Thống Nhất Park (commonly known by foreigners as Lenin Park) in the south of the city has a lake which is nice for a walk around and people watching, and isn’t touristy at all. There are lots of groups of women exercising (particularly late in the day) which are always entertaining to watch! Near where I live there’s a small lake with the wreckage of an American B-52 bomber that crashed into it during the Christmas raids of 1972. It’s not much to look at but I don’t think it’s on any tourist map, and it’s interesting to see. The best part is the plaque on the wall next to it, which is complete propaganda and praises the soldier who shot it down. Like I said above, the far reaches of Hồ Tây (West Lake) where it’s quiet are nice, or if you want a western-style café the Hanoi Social Club is very good. There’s a little tea house near the Temple of Literature on Ngo Tat To that, despite being so close to a major tourist attraction, is very un-touristy and full of young Vietnamese people drinking tea and playing cards. I also like Chicken Street, where the only food available is delicious barbecued chicken, roasted potatoes, toasted honey bread, and cucumbers in a yummy dressing.

Sorry, that was a lot more than one!

 

 

13. Any extra ordinary customs that travelers should know?

The Vietnamese often take a nap in the early afternoon, just after lunch. You probably won’t notice it in the touristy parts of the city, but elsewhere things can get a bit quieter around that time, and sometimes you’ll walk into a shop and find the proprietor dozing! Also, on certain days of the lunar month, they make small fires on the edge of the street and burn things for their ancestors.

 

Nap time in Hanoi.

 

 

14. I’m a fan of souvenirs. Which one should I buy in Hanoi?

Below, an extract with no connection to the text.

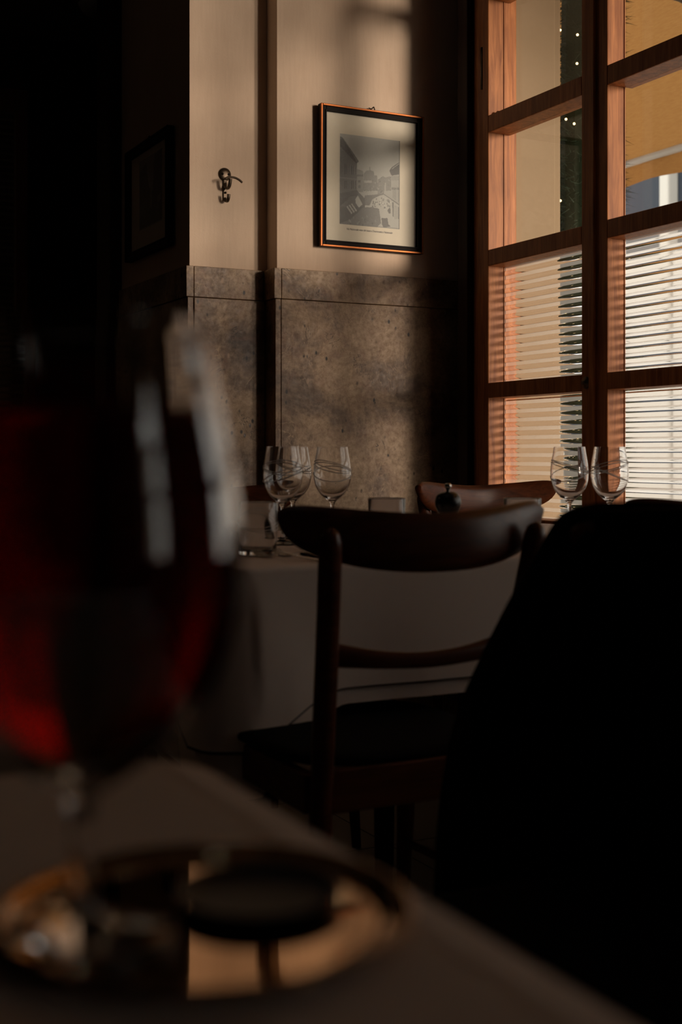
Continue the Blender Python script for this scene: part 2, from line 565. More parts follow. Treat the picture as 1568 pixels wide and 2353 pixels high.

There are beautiful silk scarves that are very cheap if you bargain right, but shop around for quality. The lacquerware is also lovely. There’s a place called Craft Link that sells nice stuff at decent prices, so you don’t have to bargain. The best thing about it is that it’s all Fair Trade goods, made by women in small villages in the countryside, and all the money goes back to them instead of to a greedy shop owner! Of course if you really want to be a proper tourist, you can buy yourself a typically Vietnamese conical straw hat and a Vietnam flag t-shirt!

 

 

Bamboo dishes and lacquerware for sale in the Old Quarter.

 

 

15. As a local, would you like to share your secret travel tips about Hanoi with us?

Get out of the Old Quarter. Go further west than Hồ Chí Minh’s mausoleum, further north than Dồng Xuân market, further south than the prison museum, and even east across Long Bien bridge (Ok, I admit it. That last one I haven’t even done yet, but it’s on my list). If you just stay in the Old Quarter you probably won’t like Hanoi very much, because it’s so touristy and everyone wants your money. Get out of there, wander and get lost in Hanoi’s lanes, which is where life really happens.

 

If you want to know some of the places that expats and locals go, that aren’t necessarily touristy, try looking at the New Hanoian website at http://tnhvietnam.xemzi.com/ I use it all the time!

 

 

About This Week’s Sister:

Jenny Singleton is a Canadian living in Hanoi, Vietnam. She’s been teaching, working and traveling around the world way before I met her in 2006. She recently started a cooking blog and this is her brilliant bio: I like to cook. And travel. And eat. And travel some more. And eat more. Maybe take a photo or two. And travel. And eat again. And then try cooking what I ate. And bake something I saw on a website that looked good. And grow things on my balcony. And then eat them. So if you haven’t figured it out, here you’ll find accounts of my cooking, eating, travelling, photo-taking, and plant growing adventures wherever I might be in the world! Enjoy!